The Mets’ opening-day payroll of $190 million is the largest in franchise history, ranking fourth behind the Los Angeles Dodgers, New YorkYankees and Houston Astros i. It’s fine to have tons of money and resources, and win once in a while, but the trick is winning year after year.

“Our task not only is to win,’’ Mets president Sandy Alderson said, “but to win sustainably over a period of time. So sometimes decisions have to be made that reflect a longer term view than a shorter. Steve said he's starting to get his sea legs, and it's tough to get your sea legs if you're a drunken sailor.

“I think Steve has done a great job of navigating down these issues, and unfortunately, you often get measured by whether you sign a free agent or don't sign a free agent. There's so much else going on, you know, the iceberg below the waterline, where we've made significant progress, and I think will contribute to what we can do longer term.’’
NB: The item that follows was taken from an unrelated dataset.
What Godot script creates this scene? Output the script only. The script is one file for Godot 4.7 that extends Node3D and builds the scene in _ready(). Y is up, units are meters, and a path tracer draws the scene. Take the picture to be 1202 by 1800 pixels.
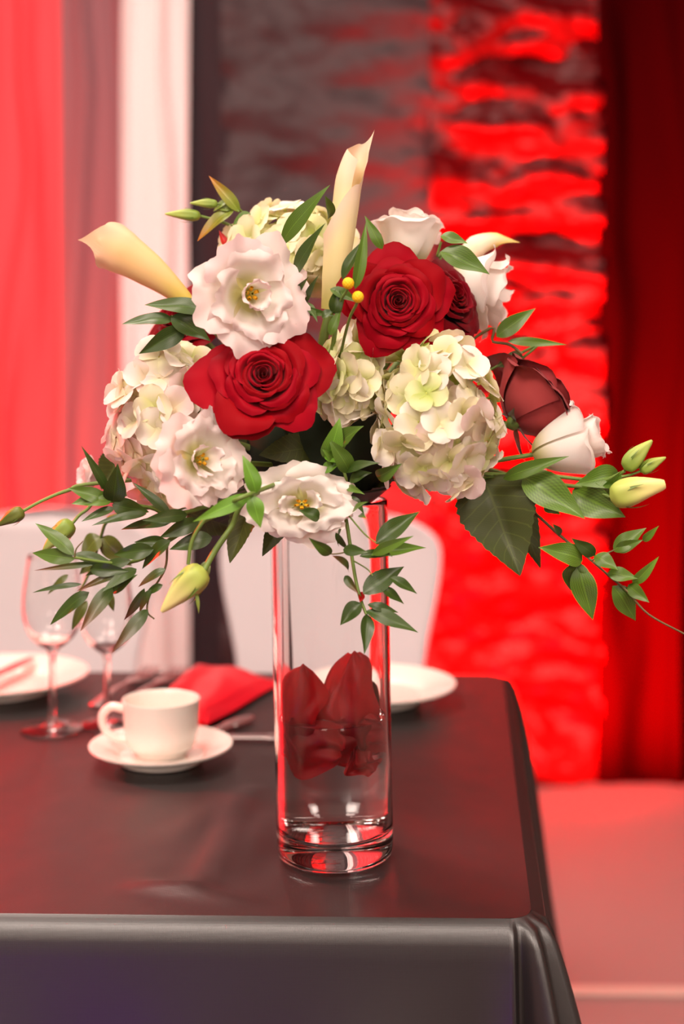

Mets owner Steve Cohen in February.
Mets owner Steve Cohen in February.

So, the Mets’ new era begins, with Cohen and Alderson not promising a World Series title by October, but respectability by May.

They’re in the most challenging division in baseball where Atlanta has won three consecutive division titles, the Washington Nationals are only a year removed from a World Series title, the Philadelphia Phillies are back on the prowl, and even the Miami Marlins are coming off a postseason berth.

The Mets may still be a year away from returning to the playoffs, but when their biggest fan is their owner, and that owner has the deepest pockets in baseball, well, who would count them out?

“We’re excited about the team,’’ Alderson said. “It’s a good team. I think it’s going to be an entertaining team. I think its captured the imagination of Mets’ fans_at least for the moment.’’

And perhaps for a long, long time.

“I can’t hit the ball, I’m not pitching, it’s ultimately up to the players,’’ Cohen said. “We can lay down all sorts of plans. You can acquire players and promote players, but ultimately it’s up to them to play.

“I think our organization is prepared to perform well. Our goal is to win. That’s the mantra.’’

Sweet music to the ears of every Mets fan.